Midland ambulance staff are preparing to vote over strike action following a pay parity exercise.

Unison, which represents 850 of the 1,500 ambulance staff in Shropshire and the West Midlands, issued the warning after the Birmingham and Black Country Strategic Health Authority intervened in pay talks between the union and ambulance services.

The Agenda for Change talks form part of the biggest shake-up of NHS pay and conditions since 1948 and every job is being graded to ensure consistency throughout the service.

The health authority has told ambulance service bosses not to announce the proposed new wage structure until it has been compared with the same roles in two other ambulance services.
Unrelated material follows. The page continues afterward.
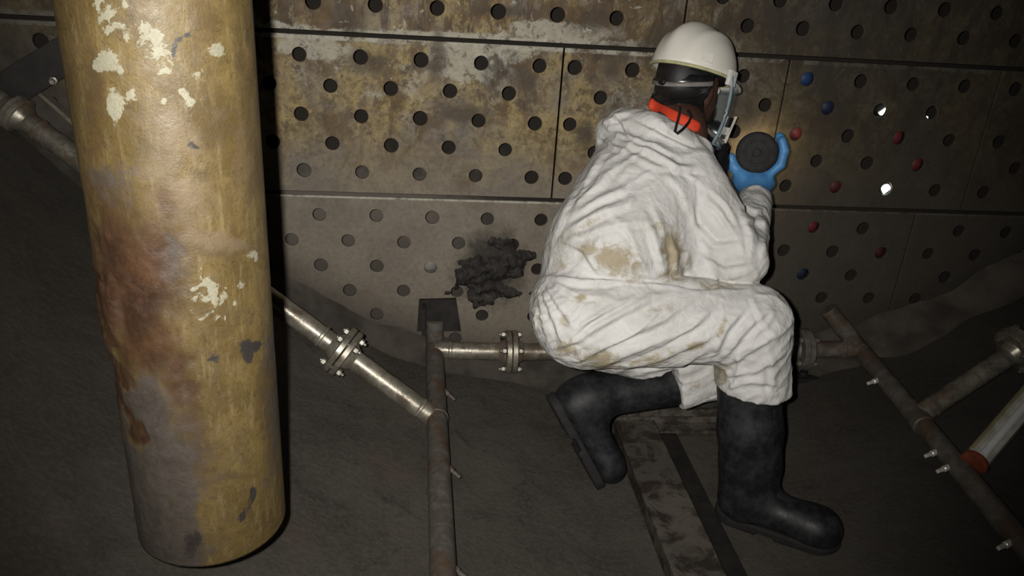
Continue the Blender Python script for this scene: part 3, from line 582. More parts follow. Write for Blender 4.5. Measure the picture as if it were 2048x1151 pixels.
def hand_sdf(p, grow=0.):
    d = smin(cap(p, wrist, palm-fu*.012+fr*.004, .030+grow, .038+grow), ell(p, palm+fr*.008, np.array([fr, fx, fu]), (.056+grow, .050+grow, .030+grow)), .04)
    for k, (L, rr) in enumerate(((1.62, .0120), (1.80, .0125), (1.74, .0122), (1.5, .0108))):
        off = fx*(-.026+.0225*k); R0 = TRD+rr+.003+grow*.5; ang = [-math.pi/2+.55+L*q for q in (0, .42, .75, 1.)]
        pts = [GL_C+off*1+fx*.012+(fr*math.cos(a)+fu*math.sin(a))*R0 for a in ang]
        d = smin(d, cap(p, palm+fr*.03+off, pts[0], rr+.003+grow, rr+.001+grow), .012)
        for a, b in zip(pts[:-1], pts[1:]): d = smin(d, cap(p, a, b, rr+grow, rr*.95+grow), .006)
    th = [GL_C-fx*.016+(fr*math.cos(a)+fu*math.sin(a))*(TRD+.014+grow*.5) for a in (-math.pi/2-.45, -math.pi/2-.85, -math.pi/2-1.25)]
    d = smin(d, cap(p, palm-fr*.024, th[0], .021+grow, .018+grow), .025)
    for a, b, q in zip(th[:-1], th[1:], (.0165, .014)): d = smin(d, cap(p, a, b, q+grow, q-.001+grow), .008)
    return d
def body_sdf(p):
    d = ell(p, HC+hU*.012-hF*.012, hA_, (.096, .074, .104))
    d = smin(d, ell(p, HC-hU*.062+hF*.038, hA_, (.058, .052, .058)), .05)            # jaw
    d = smin(d, cap(p, HC-hU*.005+hF*.088, HC-hU*.035+hF*.102, .008, .013), .018)     # nose
    d = smin(d, cap(p, HC-hU*.068+hF*.083-hS*.018, HC-hU*.068+hF*.083+hS*.018, .008, .008), .012)
    for s in (-1, 1): d = smin(d, ell(p, HC+hS*s*.076-hU*.022-hF*.012, hA_, (.020, .009, .030)), .008)
    for s in (-1, 1): d = np.maximum(d, -ell(p, HC+hS*s*.032+hF*.096+hU*.004, hA_, (.014, .016, .011)))
    d = smin(d, cap(p, HC-hU*.06-hF*.02, NK, .056, .062), .04)
    ch, pv = P(1290, 380, 2.09), P(1190, 620, 2.03)
    for a, b, ra, rb, k in ((NK, ch, .07, .13, .06), (ch, pv, .13, .13, .06), (hip_r, knee_r, .085, .055, .05), (knee_r, P(1503, 960, 2.09), .052, .036, .03), (hip_l, knee_l, .06, .042, .04),
                            (knee_l, P(1180, 800, 2.15), .040, .034, .03), (P(1503, 985, 2.10), P(1640, 1050, 2.035), .034, .030, .03), (P(1160, 805, 2.15), P(1225, 930, 2.19), .032, .026, .03),
                            (sh_r, el_r, .052, .042, .05), (el_r, wrist, .042, .028, .03), (sh_l, el_l, .052, .042, .05), (el_l, cu_l, .042, .028, .03)):
        d = smin(d, cap(p, a, b, ra, rb), k)
    # left hand resting against the wall
    d = smin(d, ell(p, cu_l+fx*.05, np.array([fr, fx, fu]), (.038, .05, .018)), .03)
    for k in range(4): d = smin(d, cap(p, cu_l+fx*.08+fr*(-.028+.019*k), cu_l+fx*(.12-.006*abs(k-1.5))+fr*(-.034+.023*k)+fu*.006*k, .009, .0075), .006)
    d = smin(d, cap(p, cu_l+fx*.03-fr*.03, cu_l+fx*.075-fr*.062, .011, .009), .01)
    return np.minimum(d, hand_sdf(p, -.0025))
allp = np.array([P(1060, 400, 2.0), P(1700, 1090, 2.03), P(1400, 30, 2.2), cu_l+fx*.14, hip_r, GL_C+fr*.1])
lo = allp.min(0)-.1; hi = allp.max(0)+.12
V, F = sdf_mesh(body_sdf, lo, hi, .0085)
person = mk('person', V, F, SKIN); tag(person, 'person in dirty white coverall and helmet crouching with back turned before the perforated wall', 'person')
WHT_EYE = plain('eye_white', (.6, .58, .52), .3)
for s in (-1, 1):
    c = HC+hS*s*.032+hF*.080+hU*.004; B().lathe(c-hF*.012, c+hF*.012, [(.0, .002), (.003, .0085), (.008, .0115), (.013, .0118), (.018, .010), (.022, .006), (.024, .001)], 16).make('eye', WHT_EYE, person)
# hair: close cropped cap
def hair_sdf(p):
    d = body_sdf(p)-.0055; q = p-HC
    return np.maximum(np.maximum(d, -((q@hU)+.082-2.6*np.maximum((q@hF)+.045, 0))), (q@hF)-.05)
V, F = sdf_mesh(hair_sdf, HC-.14, HC+.14, .006); mk('hair', V, F, plain('black_hair', (.012, .010, .010), .55, 0, .4, .4, 300), person)
# coverall
hood = [P(1222, 262, 2.12), P(1252, 256, 2.085), P(1296, 266, 2.04), P(1345, 288, 2.02), P(1392, 308, 2.045), P(1405, 306, 2.14)]
def suit_sdf(p):
    d = cap(p, P(1292, 335, 2.11), P(1283, 395, 2.085), R(92, 2.11), R(122, 2.08))
    d = smin(d, cap(p, P(1283, 395, 2.085), P(1232, 500, 2.03), R(122, 2.08), R(134, 2.03)), .06)
    d = smin(d, cap(p, P(1232, 500, 2.03), P(1205, 560, 2.03), R(130, 2.03), R(124, 2.02)), .05)
    d = smin(d, cap(p, P(1325, 330, 2.12), P(1350, 420, 2.10), R(85, 2.1), R(105, 2.1)), .06)
    d = smin(d, cap(p, P(1350, 430, 2.09), P(1400, 540, 2.06), R(95, 2.09), R(62, 2.06)), .05)
    d = smin(d, cap(p, sh_r, el_r, R(66, 2.03), R(57, 1.985)), .022)
    d = smin(d, cap(p, el_r, cu_r, R(50, 1.985), R(33, 2.2)), .02)
    d = smin(d, cap(p, sh_l, el_l, .075, .062), .04); d = smin(d, cap(p, el_l, cu_l, .062, .045), .03)
    # hood lying rolled around the neck
    for a, b, ra, rb in zip(hood[:-1], hood[1:], (32, 40, 42, 38, 32), (40, 42, 38, 32, 24)): d = smin(d, cap(p, a, b, R(ra, 2.08), R(rb, 2.08)), .009)
    d = smin(d, cap(p, P(1222, 272, 2.12), P(1215, 292, 2.13), R(24, 2.1), R(22, 2.1)), .02)
    leg = cap(p, P(1170, 632, 1.955), knee_r, R(106, 1.955), R(76, 1.97))
    leg = smin(leg, ell(p, P(1140, 610, 2.02), I3, (R(80, 2.02), R(78, 2.02), R(84, 2.02))), .04)
    leg = smin(leg, cap(p, knee_r, hem_r, R(74, 1.97), R(73, 2.045)), .03)
    nh = unit(hem_r-knee_r); leg = np.maximum(leg, np.where(np.linalg.norm(p-hem_r, axis=-1) < .16, (p-hem_r)@nh+.018*((p-hem_r)@RT)/.09*-1, -1.))
    leg = np.maximum(leg, -cap(p, hem_r+nh*.1, hem_r-nh*.035, R(59, 2.045), R(56, 2.045)))
    leg_l = smin(cap(p, hip_l, knee_l, .115, .075), cap(p, knee_l, hem_l, .074, .070), .03)
    leg = smin(leg, leg_l, .012)
    d = smin(d, leg, .005)                              # tight crease between trunk and thigh
    d = np.maximum(d, -(cap(p, HC-hU*.05, NK-(HC-NK)*.05, .062, .060)))
    # open hems and cuff
    nl = unit(hem_l-knee_l); d = np.maximum(d, np.where(np.linalg.norm(p-hem_l, axis=-1) < .11, (p-hem_l)@nl, -1.))
    nc = unit(cu_r-el_r); d = np.maximum(d, np.where(np.linalg.norm(p-cu_r, axis=-1) < .08, (p-cu_r)@nc-.006, -1.))
    return d
allp = np.array([P(1050, 560, 2.0), P(1590, 700, 2.0), P(1580, 820, 2.06), P(1250, 190, 2.2), cu_l, P(1100, 560, 2.2)])
V, F = sdf_mesh(suit_sdf, allp.min(0)-[.09, .22, .07], allp.max(0)+.09, .0078)
V, F, N = subdivide(V, F, 1)
px, py, tt = to_px(V); face = np.clip(-(N@FW)*1.6, 0, 1)
def fold(pts, w, amp, taper=True):                      # ridge (amp > 0) or valley along a polyline, on the side turned to the viewer
    best = np.full(len(V), 1e9); par = np.zeros(len(V)); L = 0; seg = []
    for a, b in zip(pts[:-1], pts[1:]): l = math.hypot(b[0]-a[0], b[1]-a[1]); seg.append((a, b, L, l)); L += l
    sgn = np.zeros(len(V))
    for a, b, s, l in seg:
        ux, uy = (b[0]-a[0])/l, (b[1]-a[1])/l; h = np.clip((px-a[0])*ux+(py-a[1])*uy, 0, l); dx, dy = px-a[0]-ux*h, py-a[1]-uy*h; q = np.hypot(dx, dy)
        u = q < best; best = np.where(u, q, best); par = np.where(u, (s+h)/L, par); sgn = np.where(u, np.sign(ux*dy-uy*dx), sgn)
    tp = np.minimum(1, 4.2*par*(1-par)+.12) if taper else 1.
    x = best*sgn/w                                      # asymmetric: steep on one side, soft on the other
    prof = np.where(x > 0, np.exp(-(x*1.7)**2), np.exp(-(x*.75)**2))-.45*np.exp(-((x-1.5)*1.3)**2)
    return amp*prof*tp
D = np.zeros(len(V)); mm = .001
wr = random.Random(3)
FO = [([(1080, 556), (1098, 610), (1128, 690)], 7, 6), ([(1078, 558), (1082, 620), (1100, 690)], 6, 5), ([(1084, 556), (1125, 620), (1150, 660)], 7, 5), ([(1086, 552), (1160, 566), (1260, 560)], 8, 6), ([(1086, 555), (1150, 590), (1210, 596)], 7, 5), ([(1074, 558), (1068, 620), (1078, 680)], 5, 4),
      ([(1112, 705), (1200, 650), (1290, 604), (1350, 580)], 9, 7), ([(1122, 690), (1180, 640), (1236, 604)], 7, 5), ([(1150, 722), (1240, 676), (1330, 636), (1400, 590)], 9, 7), ([(1185, 735), (1290, 692), (1380, 655), (1440, 604)], 9, 8), ([(1225, 742), (1330, 712), (1410, 678), (1450, 650)], 8, 7), ([(1275, 744), (1360, 728), (1415, 700)], 7, 6), ([(1200, 700), (1270, 664), (1340, 604)], 6, 4), ([(1140, 660), (1220, 620), (1290, 580)], 6, 4), ([(1250, 720), (1330, 686), (1400, 640)], 5, 4),
      ([(1428, 706), (1450, 660), (1492, 612)], 9, 7), ([(1440, 720), (1490, 660), (1540, 618)], 9, 7), ([(1440, 735), (1500, 700), (1566, 660)], 9, 6), ([(1436, 752), (1510, 740), (1570, 706)], 9, 6), ([(1450, 775), (1500, 762), (1570, 770)], 8, 5), ([(1530, 690), (1545, 740), (1540, 795)], 8, 5), ([(1470, 690), (1478, 740), (1460, 790)], 7, 4), ([(1500, 590), (1520, 640), (1560, 690)], 7, 4),
      ([(1130, 462), (1200, 430), (1275, 402)], 10, 8), ([(1126, 444), (1190, 404), (1262, 374)], 9, 7), ([(1148, 410), (1200, 370), (1238, 326)], 9, 6), ([(1112, 470), (1130, 430), (1150, 380)], 7, 5), ([(1158, 395), (1185, 345), (1212, 300)], 7, 5), ([(1135, 480), (1230, 452), (1320, 440)], 8, 4),
      ([(1130, 482), (1170, 500), (1200, 550)], 8, 8), ([(1296, 445), (1312, 500), (1330, 552)], 9, 7), ([(1245, 480), (1275, 520), (1300, 556)], 8, 6), ([(1340, 470), (1350, 510), (1348, 555)], 7, 7), ([(1372, 480), (1372, 520), (1380, 566)], 8, 6), ([(1215, 420), (1260, 470), (1290, 540)], 8, 4), ([(1300, 405), (1320, 450), (1330, 480)], 8, 4),
      ([(1392, 392), (1398, 445), (1432, 482), (1478, 478)], 9, -9), ([(1408, 400), (1440, 425), (1470, 470)], 7, 5), ([(1420, 380), (1450, 410), (1472, 450)], 6, 5), ([(1370, 560), (1430, 560), (1500, 545)], 9, 5), ([(1400, 500), (1450, 530), (1510, 520)], 8, 5), ([(1480, 430), (1500, 470), (1500, 520)], 7, 6), ([(1512, 420), (1528, 470), (1522, 520)], 7, 5), ([(1480, 410), (1510, 424), (1536, 418)], 6, 5), ([(1484, 440), (1512, 444), (1536, 460)], 6, 5),
      ([(1075, 550), (1200, 556), (1300, 562), (1400, 576), (1490, 574)], 6, -6), ([(1200, 262), (1245, 285), (1290, 300), (1350, 336), (1410, 340)], 8, 9), ([(1196, 270), (1230, 296), (1260, 302)], 6, 6), ([(1300, 230), (1340, 262), (1390, 290)], 7, 5), ([(1225, 225), (1250, 250), (1262, 285)], 6, 8), ([(1200, 240), (1236, 272), (1300, 290), (1370, 322)], 6, 7), ([(1262, 235), (1320, 262), (1400, 300)], 6, -6), ([(1240, 300), (1300, 330), (1370, 345), (1420, 380)], 8, 5), ([(1205, 250), (1220, 240), (1260, 225)], 6, 6), ([(1330, 345), (1360, 380), (1380, 430)], 9, 4), ([(1250, 330), (1262, 380), (1255, 430)], 9, 3)]
for pts, w, a in FO: D += fold(pts, w*.85, a*mm*1.05)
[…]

Ray Salmon, Unison's regional organiser, said paramedics and technicians had seen their roles change significantly since a national ambulance service strike in 1989/90.

He said: "They don't want to strike but many of our members feel the work they do is not being recognised."

Technicians, who earn about £20,000, want to be classed as band five grade which would push their pay up to about £24,000.

The salary of paramedics, who get £21,000, could be boosted to between £22,000 and £30,000 at band six.

But Unison fears technicians will see a cut of £1,500 a year if their job is rated at band four under the new system, while paramedics would see no pay increase if they were graded at band five.

Mr Salmon added: "The SHA has intervened because the Department of Health do not want to pay technicians and paramedics at bands five and six - they want to pay at four and five instead.

"We expect to start a secret ballot by next Friday. The only way this action can be avoided is if the SHA withdraw and leave us to carry on with the process."

Last night, a health authority spokeswoman said: "We've not been made aware of any threat of strike action. We've commissioned the process involving West Midlands Ambulance Service and until that process is completed, we can't comment on what that might do."

Steve Parry, spokesman for West Midlands Ambulance Service, said more than 200 different jobs are being graded.

He added: "Our biggest concern is with the grades for paramedics and technicians.

"We've sent these grades to two other NHS trusts for consistency checking and we expect to have the results of that external audit within two weeks. This is really a battle between Unison and the strategic health authority and we're stuck in the middle.

"We're doing everything in our power to avoid a dispute of any sort."